I think mostly YES, because YES is very very famous in the world. We sold thirty-five million records, and as a solo artist I didn’t sell that many records – maybe four million – but it’s my solo work. And now I’m doing the one-man show where I sing and play and talk about my music, I have a projection and animation with me that’s very creative. I have a DVD available now of this show, it’s just been released in Europe – a very interesting DVD.

– Now you’re doing everything yourself but you said many times that you were late to master an instrument.

Yeah, I didn’t really start until I was twenty-seven, twenty-eight when I started playing piano and guitar at home, but it was very lame at the start, and then I met Vangelis who was a mentor for me. I used to watch what he played and how he played, then I got home and tried to be a ‘sort of Vangelis’. It’s impossible but I was trying to imitate his work and learn more about technology – and now I have a very beautiful studio, I have some very fine equipment so I can compose every day, some symphony or some other music. Over the years you grow into your own style.

JA3– Still, on "Olias Of Sunhillow", way back in 1976, you already played everything yourself.

I’m doing the “Return Of Olias” now, for the next four years, and the first disc will come out next summer, it will be the first part of the five-disc project, and I’m doing it myself.

– How do you feel alone on-stage? In YES, you have beautiful vocal harmonies, and now there’s no this safety net.

Well, I have some equipment so that when I’m singing I can have harmonies with it and I have a MIDI guitar which gives me rhythm sounds so I feel comfortable. Alone on-stage, I get along with the audience and my wife is there, so I feel very good.

– Now, you’re telling stories at your shows, and Rick Wakeman does the same. Have you ever thought about doing something together? I mean an evening of music and spoken word.

Yes, we thought about doing something next spring, and I think we will.

– You’re both great storytellers, although you, maybe, not as talkative as Rick!

No, he’d never stop! (Laughs.) He’s funny, I must say, he’s very funny.
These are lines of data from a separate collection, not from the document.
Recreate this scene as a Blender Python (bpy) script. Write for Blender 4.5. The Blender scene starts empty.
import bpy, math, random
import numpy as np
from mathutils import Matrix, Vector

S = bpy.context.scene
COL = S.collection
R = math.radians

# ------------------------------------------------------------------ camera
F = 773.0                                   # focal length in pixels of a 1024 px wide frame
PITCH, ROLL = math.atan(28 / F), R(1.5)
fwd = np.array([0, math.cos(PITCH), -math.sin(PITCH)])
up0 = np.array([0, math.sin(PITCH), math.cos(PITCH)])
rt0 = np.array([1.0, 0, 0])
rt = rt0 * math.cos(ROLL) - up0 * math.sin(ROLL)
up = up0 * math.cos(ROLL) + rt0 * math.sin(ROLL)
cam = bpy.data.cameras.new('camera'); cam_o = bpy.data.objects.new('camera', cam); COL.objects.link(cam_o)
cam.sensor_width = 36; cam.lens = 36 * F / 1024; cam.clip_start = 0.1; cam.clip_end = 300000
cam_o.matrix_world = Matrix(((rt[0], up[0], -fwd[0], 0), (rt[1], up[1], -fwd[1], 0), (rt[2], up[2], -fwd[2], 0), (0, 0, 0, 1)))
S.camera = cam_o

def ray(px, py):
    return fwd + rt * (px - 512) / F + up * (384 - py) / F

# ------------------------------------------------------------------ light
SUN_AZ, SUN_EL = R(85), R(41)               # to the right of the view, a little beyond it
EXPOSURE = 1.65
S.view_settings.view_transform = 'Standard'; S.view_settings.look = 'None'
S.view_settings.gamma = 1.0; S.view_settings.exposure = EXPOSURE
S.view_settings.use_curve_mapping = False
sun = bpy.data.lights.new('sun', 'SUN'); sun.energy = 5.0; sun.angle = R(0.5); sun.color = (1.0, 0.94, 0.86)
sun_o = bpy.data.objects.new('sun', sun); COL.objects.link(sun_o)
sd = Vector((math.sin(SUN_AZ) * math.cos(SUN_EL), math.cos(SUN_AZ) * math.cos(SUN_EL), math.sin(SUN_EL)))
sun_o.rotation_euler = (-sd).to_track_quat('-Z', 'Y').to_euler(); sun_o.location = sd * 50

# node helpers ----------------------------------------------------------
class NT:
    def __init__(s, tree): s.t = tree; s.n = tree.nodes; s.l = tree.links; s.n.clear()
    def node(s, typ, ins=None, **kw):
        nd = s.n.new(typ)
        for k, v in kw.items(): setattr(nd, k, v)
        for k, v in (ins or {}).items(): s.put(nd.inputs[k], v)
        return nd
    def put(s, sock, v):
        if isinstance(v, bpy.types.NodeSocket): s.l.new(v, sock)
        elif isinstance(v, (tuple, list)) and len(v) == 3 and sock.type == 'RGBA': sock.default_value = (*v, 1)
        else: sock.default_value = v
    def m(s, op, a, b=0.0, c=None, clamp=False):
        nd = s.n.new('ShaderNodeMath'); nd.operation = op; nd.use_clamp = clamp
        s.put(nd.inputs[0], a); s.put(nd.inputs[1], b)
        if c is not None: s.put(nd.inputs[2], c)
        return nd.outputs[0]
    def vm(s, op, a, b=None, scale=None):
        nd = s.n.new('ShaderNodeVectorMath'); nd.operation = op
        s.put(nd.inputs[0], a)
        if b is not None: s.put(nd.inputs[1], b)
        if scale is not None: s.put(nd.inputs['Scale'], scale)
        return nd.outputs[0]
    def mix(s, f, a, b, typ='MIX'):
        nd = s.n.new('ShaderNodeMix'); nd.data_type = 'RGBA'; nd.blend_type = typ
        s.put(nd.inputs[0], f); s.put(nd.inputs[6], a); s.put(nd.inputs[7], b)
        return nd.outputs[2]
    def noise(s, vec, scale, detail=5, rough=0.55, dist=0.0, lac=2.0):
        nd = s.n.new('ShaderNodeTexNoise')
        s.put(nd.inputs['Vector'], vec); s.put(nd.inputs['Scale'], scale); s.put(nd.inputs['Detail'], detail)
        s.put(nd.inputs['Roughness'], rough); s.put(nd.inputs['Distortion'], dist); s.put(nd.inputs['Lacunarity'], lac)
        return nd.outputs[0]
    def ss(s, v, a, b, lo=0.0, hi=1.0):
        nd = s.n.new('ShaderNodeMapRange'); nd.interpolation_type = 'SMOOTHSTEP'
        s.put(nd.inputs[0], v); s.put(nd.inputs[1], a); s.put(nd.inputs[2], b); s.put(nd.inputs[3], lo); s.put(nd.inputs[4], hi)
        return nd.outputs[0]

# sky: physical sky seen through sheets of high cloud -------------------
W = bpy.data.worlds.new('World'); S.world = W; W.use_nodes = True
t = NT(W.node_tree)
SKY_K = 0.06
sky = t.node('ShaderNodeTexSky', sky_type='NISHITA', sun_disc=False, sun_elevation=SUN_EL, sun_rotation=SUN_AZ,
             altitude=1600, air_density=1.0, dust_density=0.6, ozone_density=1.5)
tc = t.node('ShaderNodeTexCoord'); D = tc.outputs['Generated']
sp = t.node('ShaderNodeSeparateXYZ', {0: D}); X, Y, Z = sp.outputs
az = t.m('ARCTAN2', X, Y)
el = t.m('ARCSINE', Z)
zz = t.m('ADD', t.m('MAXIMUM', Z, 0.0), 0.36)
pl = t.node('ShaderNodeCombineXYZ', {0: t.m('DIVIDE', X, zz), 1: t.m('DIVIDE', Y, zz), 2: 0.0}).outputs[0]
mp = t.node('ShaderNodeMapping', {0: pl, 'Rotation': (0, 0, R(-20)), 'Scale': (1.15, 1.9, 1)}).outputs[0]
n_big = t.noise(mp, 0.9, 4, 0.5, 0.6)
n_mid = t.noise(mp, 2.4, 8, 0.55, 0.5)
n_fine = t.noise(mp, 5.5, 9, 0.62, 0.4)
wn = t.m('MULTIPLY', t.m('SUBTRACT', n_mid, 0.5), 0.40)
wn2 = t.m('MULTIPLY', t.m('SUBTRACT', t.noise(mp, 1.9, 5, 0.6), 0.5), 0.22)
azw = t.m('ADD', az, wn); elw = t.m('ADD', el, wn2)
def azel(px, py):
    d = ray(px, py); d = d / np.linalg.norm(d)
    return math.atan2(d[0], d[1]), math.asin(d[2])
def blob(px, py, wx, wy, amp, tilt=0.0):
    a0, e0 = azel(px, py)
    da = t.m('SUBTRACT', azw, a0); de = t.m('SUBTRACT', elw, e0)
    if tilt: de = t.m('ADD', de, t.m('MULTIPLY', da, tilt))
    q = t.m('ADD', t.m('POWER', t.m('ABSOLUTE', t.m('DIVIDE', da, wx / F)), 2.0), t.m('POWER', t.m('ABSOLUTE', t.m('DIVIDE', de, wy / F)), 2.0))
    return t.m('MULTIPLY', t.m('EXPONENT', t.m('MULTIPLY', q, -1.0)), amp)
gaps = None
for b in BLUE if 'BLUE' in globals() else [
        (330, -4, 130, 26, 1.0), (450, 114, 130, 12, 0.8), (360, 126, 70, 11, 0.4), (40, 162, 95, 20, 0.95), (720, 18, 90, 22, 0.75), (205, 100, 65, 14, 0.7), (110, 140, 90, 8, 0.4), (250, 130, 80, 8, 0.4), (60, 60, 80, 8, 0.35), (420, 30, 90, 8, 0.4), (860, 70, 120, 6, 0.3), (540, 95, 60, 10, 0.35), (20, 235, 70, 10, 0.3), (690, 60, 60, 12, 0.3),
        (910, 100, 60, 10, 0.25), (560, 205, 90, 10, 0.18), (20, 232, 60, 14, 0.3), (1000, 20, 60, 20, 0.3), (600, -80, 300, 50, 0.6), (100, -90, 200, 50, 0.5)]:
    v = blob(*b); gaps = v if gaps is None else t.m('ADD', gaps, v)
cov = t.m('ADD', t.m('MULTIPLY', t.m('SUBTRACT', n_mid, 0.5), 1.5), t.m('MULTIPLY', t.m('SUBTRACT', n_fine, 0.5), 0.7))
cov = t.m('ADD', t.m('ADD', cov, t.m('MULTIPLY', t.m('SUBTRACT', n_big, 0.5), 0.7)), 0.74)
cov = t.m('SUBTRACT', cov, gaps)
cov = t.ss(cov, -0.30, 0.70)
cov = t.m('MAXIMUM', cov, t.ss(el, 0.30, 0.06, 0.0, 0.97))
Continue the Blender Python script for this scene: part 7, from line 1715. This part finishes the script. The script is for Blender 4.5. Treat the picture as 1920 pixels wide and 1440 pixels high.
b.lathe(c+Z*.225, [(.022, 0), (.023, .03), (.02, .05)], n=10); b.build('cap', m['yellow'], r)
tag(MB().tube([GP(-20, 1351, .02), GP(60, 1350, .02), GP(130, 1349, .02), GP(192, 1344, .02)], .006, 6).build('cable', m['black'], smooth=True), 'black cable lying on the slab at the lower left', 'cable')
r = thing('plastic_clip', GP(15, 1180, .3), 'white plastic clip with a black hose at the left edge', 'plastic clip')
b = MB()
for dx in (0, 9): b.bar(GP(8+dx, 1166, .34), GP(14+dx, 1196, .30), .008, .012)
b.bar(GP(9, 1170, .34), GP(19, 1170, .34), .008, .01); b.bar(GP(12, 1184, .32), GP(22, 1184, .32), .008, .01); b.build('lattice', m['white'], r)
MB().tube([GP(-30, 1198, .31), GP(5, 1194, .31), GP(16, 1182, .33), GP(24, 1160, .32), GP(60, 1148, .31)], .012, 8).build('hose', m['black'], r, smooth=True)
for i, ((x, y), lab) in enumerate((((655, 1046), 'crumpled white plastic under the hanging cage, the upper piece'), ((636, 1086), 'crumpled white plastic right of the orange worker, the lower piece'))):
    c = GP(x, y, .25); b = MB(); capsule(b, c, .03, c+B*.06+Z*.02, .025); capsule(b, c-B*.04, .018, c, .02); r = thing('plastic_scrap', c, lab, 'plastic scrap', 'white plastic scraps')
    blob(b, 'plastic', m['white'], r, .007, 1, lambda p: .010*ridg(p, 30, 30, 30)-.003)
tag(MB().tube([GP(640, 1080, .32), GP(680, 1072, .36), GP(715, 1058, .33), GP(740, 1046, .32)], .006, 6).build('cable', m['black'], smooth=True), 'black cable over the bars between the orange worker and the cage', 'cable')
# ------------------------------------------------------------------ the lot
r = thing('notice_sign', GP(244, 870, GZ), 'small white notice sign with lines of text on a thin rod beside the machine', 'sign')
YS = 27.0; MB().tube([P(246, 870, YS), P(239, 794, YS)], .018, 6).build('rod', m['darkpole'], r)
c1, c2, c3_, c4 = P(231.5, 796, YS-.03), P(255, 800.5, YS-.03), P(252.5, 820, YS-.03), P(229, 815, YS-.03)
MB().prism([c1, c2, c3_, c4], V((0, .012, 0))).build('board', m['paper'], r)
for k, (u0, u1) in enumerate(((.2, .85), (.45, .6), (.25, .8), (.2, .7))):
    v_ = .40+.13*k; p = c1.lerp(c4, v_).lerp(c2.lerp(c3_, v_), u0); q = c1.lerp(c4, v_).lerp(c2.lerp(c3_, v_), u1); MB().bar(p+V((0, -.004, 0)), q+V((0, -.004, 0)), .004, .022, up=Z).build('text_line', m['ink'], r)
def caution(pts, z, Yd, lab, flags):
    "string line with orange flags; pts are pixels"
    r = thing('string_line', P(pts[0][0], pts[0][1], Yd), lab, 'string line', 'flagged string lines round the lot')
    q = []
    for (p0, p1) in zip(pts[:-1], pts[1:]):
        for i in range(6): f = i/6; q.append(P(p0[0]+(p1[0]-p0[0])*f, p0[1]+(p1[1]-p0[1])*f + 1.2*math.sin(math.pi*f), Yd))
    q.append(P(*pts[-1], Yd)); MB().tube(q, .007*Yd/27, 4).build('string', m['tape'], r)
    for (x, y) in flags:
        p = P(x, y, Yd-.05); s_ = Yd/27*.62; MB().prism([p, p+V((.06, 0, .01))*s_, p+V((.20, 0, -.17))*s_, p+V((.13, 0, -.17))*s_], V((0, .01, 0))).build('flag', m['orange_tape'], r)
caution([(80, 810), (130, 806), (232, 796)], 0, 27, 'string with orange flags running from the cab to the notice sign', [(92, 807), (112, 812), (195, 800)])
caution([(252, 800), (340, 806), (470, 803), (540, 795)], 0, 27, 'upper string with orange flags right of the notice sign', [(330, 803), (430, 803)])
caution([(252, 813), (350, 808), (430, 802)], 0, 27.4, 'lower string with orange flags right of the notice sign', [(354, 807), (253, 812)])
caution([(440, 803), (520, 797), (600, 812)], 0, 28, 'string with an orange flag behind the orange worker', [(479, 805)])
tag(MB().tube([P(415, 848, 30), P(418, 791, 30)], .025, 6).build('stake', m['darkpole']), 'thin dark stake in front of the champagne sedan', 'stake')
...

– You have a wonderful sense of humor. Why doesn’t it project in your music?

Oh, I sometimes would love to write crazy silly music, funny music, but it’s very hard, it’s a very difficult thing to pull off.

– New songs that you play on the tour, and unreleased songs that you perform, like “Richard” from the Paris sessions – will they be released in some form?

Yes, there’ll be a release with music from the live show, with the song “Richard”, an acoustic version of “Owner Of A Lonely Heart” and a couple of other ones.

– Don’t you find it strange that people mostly know you for “Owner Of A Lonely Heart” which, in my eyes, is not typical Jon Anderson song?

No, it’s nornal because it became a number one pop song. YES had two big hits, “Roundabout” and “Owner Of A Lonely Heart”, and that’s what the majority of people know you for. But your fans, they understand who you are, they know what you’ve been doing, they know the creative process, so I’m pretty happy about that.

JA4– But where does your heart belong when you play – in “Roundabout” or “Owner Of A Lonely Heart”?

I enjoy doing them very much. You always want to sing it good, you always want to do a good version.

– Where does the idea of ethnic albums – “Deseo”, “Toltec”, “The Promise Ring” – come from?

It’s experiments, you know, like an adventure. I did a two-hour piece of music from China that will come out probably next year, it was something I wanted to do for a long time. I wanted to work in China ten years ago but it was hard with all this work with YES and stuff, so I decided to wait but I still do a lot of experimenting.

– Recently, I listened to your “Chagall” project…

Aha! My favourite! I want to do it with projection and animation and talking about my life with [Marc] Chagall, thoughts about what I did with him, and the songs that I wrote for him.

– What did enchant you in Chagall’s paintings?

I think I didn’t know of his work until I met him. When I met him, I went into his house, and he showed me his paitings, and I was stunned by his way of thinking. He was ninety years old but he was thinking like a nine-year old boy! He was like a child! His paintings were very very innocent. He had an amazing life: he travelled all over the world and created some beautiful art. I became friends with him in the south of France [Jon lived there, near Chagall, – DME] for five years, that’s why I wrote this music. Initially, I wrote a dance piece with two songs and sang it to him, and then I wanted to make it into a big musical. Which I did.

– Chagall’s works are rooted in Judaism…

Yes, he was a Hassidic Jew!

– …though they’re not religious, and you recently had a go at religion, in “Buddha Song”.

It’s a song that happened. I was driving around listening to this Christian station here, and I was thinking, “Why don’t they sing about Buddha? Why don’t they sing about Mohammed?” So I decided to write a song about everybody.

JA2– Where does your spirituality come from?

I think we all have the same spirituality deep inside and we grow to learn more about it all the time, and we try very hard to become better people as we grow. We search all the time for the truth. We learn more about the world and we can’t have thoughts like, “We are better than them” or “They are not good enough for God”. This is very bad way of thinking, you know?

– I guess you put in nicely in a song that I love very much, “Soon”, that both you and Steve Howe perform live. What’s so special in this song to you?

It’s a very difficult song that you’re singing to God and say, “Come over here. What’s happened? You know we want some light”, we’re asking the Divine to show some light in this world, as we need a reason to be here. And, of course, over the years I have more light every day.